* Supplied material
** Begin **

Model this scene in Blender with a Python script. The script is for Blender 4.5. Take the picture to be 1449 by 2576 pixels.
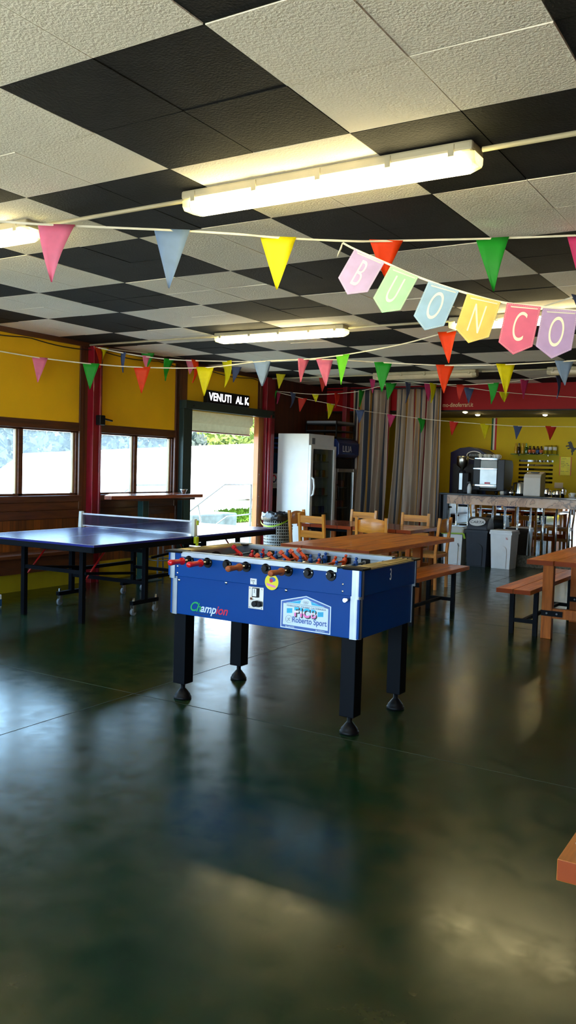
import bpy, math, random
from mathutils import Vector, Matrix
PI = math.pi
scene = bpy.context.scene
COL = scene.collection
for _o in list(bpy.data.objects):
    bpy.data.objects.remove(_o, do_unlink=True)

# ------------------------------------------------------------------ camera
cam_data = bpy.data.cameras.new('camera')
cam = bpy.data.objects.new('camera', cam_data)
COL.objects.link(cam)
RT, UP, FW = Vector((0.851008, 0.524347, 0.029085)), Vector((-0.052829, 0.030374, 0.998142)), Vector((-0.522489, 0.850963, -0.053549))
cam.matrix_world = Matrix(((RT.x, UP.x, -FW.x, 0), (RT.y, UP.y, -FW.y, 0), (RT.z, UP.z, -FW.z, 1.5), (0, 0, 0, 1)))
cam_data.sensor_fit = 'VERTICAL'
cam_data.sensor_height = 36.0
cam_data.lens = 36.0 * 2159.25 / 2576.0
cam_data.clip_start = 0.05
cam_data.clip_end = 300
scene.camera = cam

# ------------------------------------------------------------------ world, sun, exposure
SKY = (0.50, 0.76, 1.0)
SKY_STRENGTH = 5.0
SUN_STRENGTH = 20.0
SUN_DIR = Vector((-0.75, 0.20, -0.63)).normalized()
LAMP_STRENGTH = 11.0
EXPOSURE = 1.3
world = bpy.data.worlds.new('world')
scene.world = world
world.use_nodes = True
bg = world.node_tree.nodes['Background']
bg.inputs['Color'].default_value = (*SKY, 1)
bg.inputs['Strength'].default_value = SKY_STRENGTH
sun_data = bpy.data.lights.new('sun', 'SUN')
sun_data.energy = SUN_STRENGTH
sun_data.angle = 0.05
sun_data.color = (1.0, 0.92, 0.78)
sun = bpy.data.objects.new('sun', sun_data)
COL.objects.link(sun)
sun.location = (12, 2, 12)
sun.rotation_euler = SUN_DIR.to_track_quat('-Z', 'Y').to_euler()
scene.view_settings.view_transform = 'Standard'
scene.view_settings.look = 'None'
scene.view_settings.gamma = 1.0
scene.view_settings.use_curve_mapping = False
scene.view_settings.exposure = EXPOSURE
scene.cycles.max_bounces = 10
scene.cycles.diffuse_bounces = 6
scene.cycles.glossy_bounces = 5
scene.cycles.transparent_max_bounces = 12
scene.cycles.sample_clamp_indirect = 6.0
scene.cycles.caustics_reflective = False
scene.cycles.caustics_refractive = False

# ------------------------------------------------------------------ materials
def srgb(r, g, b):
    f = lambda c: (c / 255.0) / 12.92 if c / 255.0 <= 0.04045 else (((c / 255.0) + 0.055) / 1.055) ** 2.4
    return (f(r), f(g), f(b))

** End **

Skip the pictures, please, and transcribe only the lines from the beginning of the material through the one that contains "bpy.data.objects.remove(_o, do_unlink=True)".

Model this scene in Blender with a Python script. The script is for Blender 4.5. Take the picture to be 1449 by 2576 pixels.
import bpy, math, random
from mathutils import Vector, Matrix
PI = math.pi
scene = bpy.context.scene
COL = scene.collection
for _o in list(bpy.data.objects):
    bpy.data.objects.remove(_o, do_unlink=True)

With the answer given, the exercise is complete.